** START Collected data **
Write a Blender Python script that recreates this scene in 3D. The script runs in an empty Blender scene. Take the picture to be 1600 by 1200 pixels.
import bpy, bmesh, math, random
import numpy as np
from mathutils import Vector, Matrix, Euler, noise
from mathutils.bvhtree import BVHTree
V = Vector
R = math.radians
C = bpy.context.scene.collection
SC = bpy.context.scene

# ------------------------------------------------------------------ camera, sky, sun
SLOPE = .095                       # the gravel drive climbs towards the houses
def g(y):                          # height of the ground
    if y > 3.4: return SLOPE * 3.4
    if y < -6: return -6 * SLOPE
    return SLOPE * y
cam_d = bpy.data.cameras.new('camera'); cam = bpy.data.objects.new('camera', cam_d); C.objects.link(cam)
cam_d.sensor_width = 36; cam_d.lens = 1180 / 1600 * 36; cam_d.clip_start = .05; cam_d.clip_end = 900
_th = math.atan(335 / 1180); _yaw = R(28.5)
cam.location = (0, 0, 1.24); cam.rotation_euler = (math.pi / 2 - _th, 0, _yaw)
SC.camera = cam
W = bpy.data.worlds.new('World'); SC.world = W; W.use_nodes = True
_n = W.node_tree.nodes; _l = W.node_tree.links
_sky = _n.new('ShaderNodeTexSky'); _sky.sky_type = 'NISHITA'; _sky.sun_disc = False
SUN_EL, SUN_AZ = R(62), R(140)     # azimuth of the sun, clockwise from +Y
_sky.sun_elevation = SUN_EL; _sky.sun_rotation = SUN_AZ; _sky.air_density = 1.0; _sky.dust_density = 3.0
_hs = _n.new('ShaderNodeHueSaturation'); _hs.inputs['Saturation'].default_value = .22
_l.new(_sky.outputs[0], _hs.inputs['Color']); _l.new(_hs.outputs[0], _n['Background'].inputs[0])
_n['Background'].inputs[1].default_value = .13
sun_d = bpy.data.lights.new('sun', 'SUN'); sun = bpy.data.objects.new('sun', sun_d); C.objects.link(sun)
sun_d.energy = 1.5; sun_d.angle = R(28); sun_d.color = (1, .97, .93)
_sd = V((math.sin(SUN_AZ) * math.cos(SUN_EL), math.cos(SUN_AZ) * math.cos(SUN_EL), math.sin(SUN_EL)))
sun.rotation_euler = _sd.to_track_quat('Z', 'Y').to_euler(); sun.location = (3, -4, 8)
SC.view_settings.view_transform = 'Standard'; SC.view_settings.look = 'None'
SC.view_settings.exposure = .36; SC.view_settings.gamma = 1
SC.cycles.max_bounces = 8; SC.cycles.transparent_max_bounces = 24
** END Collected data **
- _Problem statement_: Determine how many lines in the data above contain the string "scene". Give nothing except the number.

- _Answer below_: 3